3). On a few occasions, I have been known to hide a McDonald’s bag inside a grocery bag and throw it in the garbage. And then I may have piled more garbage on top of it.

4). Ladies- I KNOW I am not alone on this one. Dane – (looking at my outfit quizzically) “is that shirt new?” Me – (pretending to look surprised) “What? This old thing? No. I got it ages ago. I can’t believe you’ve never noticed me wearing it before. You clearly need to pay attention to me more.” The shirt was new people.

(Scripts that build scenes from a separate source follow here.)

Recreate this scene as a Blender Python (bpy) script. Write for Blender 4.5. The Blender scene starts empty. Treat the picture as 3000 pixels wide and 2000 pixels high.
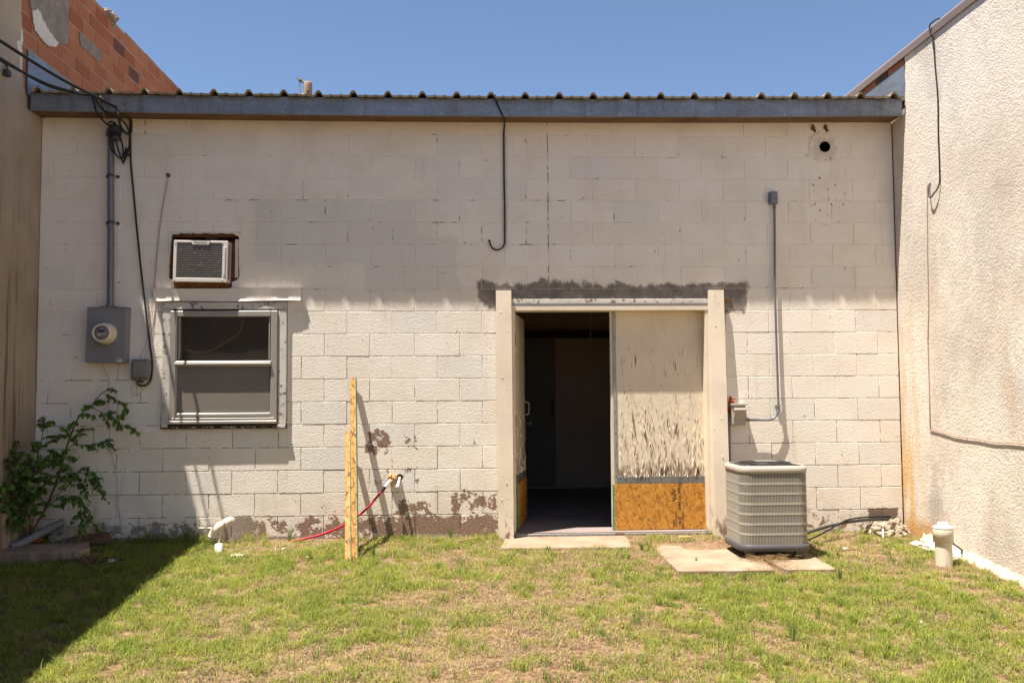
import bpy, math, random
import numpy as np
from mathutils import Vector, Matrix, Euler, noise as mnoise

rng = random.Random(7)
nr = np.random.RandomState(11)
scene = bpy.context.scene
COL = scene.collection

# ------------------------------------------------------------------ camera, sky, sun, exposure
yaw, pitch, roll = 0.0426, 0.0573, -0.0067
fw = Vector((math.sin(yaw) * math.cos(pitch), math.cos(yaw) * math.cos(pitch), math.sin(pitch)))
r0 = Vector((math.cos(yaw), -math.sin(yaw), 0)); u0 = r0.cross(fw)
cr, sr = math.cos(roll), math.sin(roll)
rt = r0 * cr + u0 * sr; up = u0 * cr - r0 * sr
cam = bpy.data.cameras.new('camera'); camo = bpy.data.objects.new('camera', cam); COL.objects.link(camo)
cam.sensor_width = 36; cam.lens = 2749.4 / 3000 * 36; cam.clip_end = 2000; cam.clip_start = 0.05
m = Matrix((rt, up, -fw)).transposed().to_4x4(); m.translation = (3.5654, -8.5157, 1.2646)
camo.matrix_world = m
scene.camera = camo

SUN = Vector((0.277, 0.165, -1.0)).normalized()          # direction the light travels
world = bpy.data.worlds.new('World'); scene.world = world; world.use_nodes = True
wn = world.node_tree; wn.nodes.clear()
sky = wn.nodes.new('ShaderNodeTexSky'); sky.sky_type = 'NISHITA'; sky.sun_disc = False
sky.sun_elevation = math.asin(-SUN.z); sky.sun_rotation = math.atan2(-SUN.x, -SUN.y) % (2 * math.pi)
sky.altitude = 2500; sky.air_density = 1.0; sky.dust_density = 0.3; sky.ozone_density = 1.1
bg = wn.nodes.new('ShaderNodeBackground'); bg.inputs['Strength'].default_value = 0.062
wo = wn.nodes.new('ShaderNodeOutputWorld')
wn.links.new(sky.outputs[0], bg.inputs[0]); wn.links.new(bg.outputs[0], wo.inputs[0])
sl = bpy.data.lights.new('sun', 'SUN'); sl.energy = 4.35; sl.angle = math.radians(0.53); sl.color = (1.0, 0.93, 0.825)
so = bpy.data.objects.new('sun', sl); COL.objects.link(so)
so.rotation_euler = SUN.to_track_quat('-Z', 'Y').to_euler(); so.location = (-5, -5, 20)
scene.view_settings.view_transform = 'Standard'; scene.view_settings.look = 'None'
scene.view_settings.gamma = 1; scene.view_settings.use_curve_mapping = False
scene.view_settings.exposure = 1.5
scene.cycles.max_bounces = 8; scene.cycles.diffuse_bounces = 5; scene.cycles.transparent_max_bounces = 12
scene.cycles.caustics_reflective = False; scene.cycles.caustics_refractive = False

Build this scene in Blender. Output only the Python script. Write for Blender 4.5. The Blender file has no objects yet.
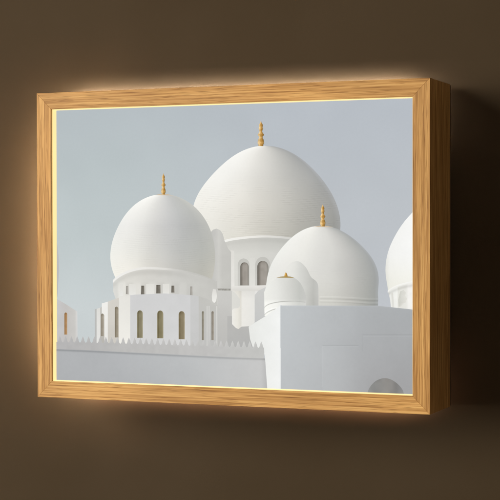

5). Dane- “What did Olive eat today?” Me – “for breakfast she had a kale and spinach smoothie. Lunch she has organic lentil soup with quinoa and a salad. Her afternoon snack was celery sticks with rutabaga. And she JUST finished eating supper before you got home. She had beets with peas, and a few roasted chickpeas. For dessert she had 4 organic raisins and a blueberry.” She had a cookie. And a fruit leather. Sue me.

 

Sometimes I know Dane knows I’m lying. But he can’t call me out because he has his little secrets he’s kept from me. How do I know? Because his phone dings off the kijiji sound 3-5 times a week. So I know he’s buying some stupid part for his quad or some tool he just HAS to have. Last year, he went to some auction. Called me from there to inform me that he has spent our retirement plan savings on counter top and random tools. One of which is still sitting in the garage, untouched. (Anyone want to buy a sander?) Why? Because it was such a “good deal.” So the next time I find a dress at anthro, this will be my strategy. “is that a new dress?” “You bet your countertops it is! It was such a good deal I just had to buy it.” Ah, the joys of marriage. What are your secrets? Any of the above sound familiar?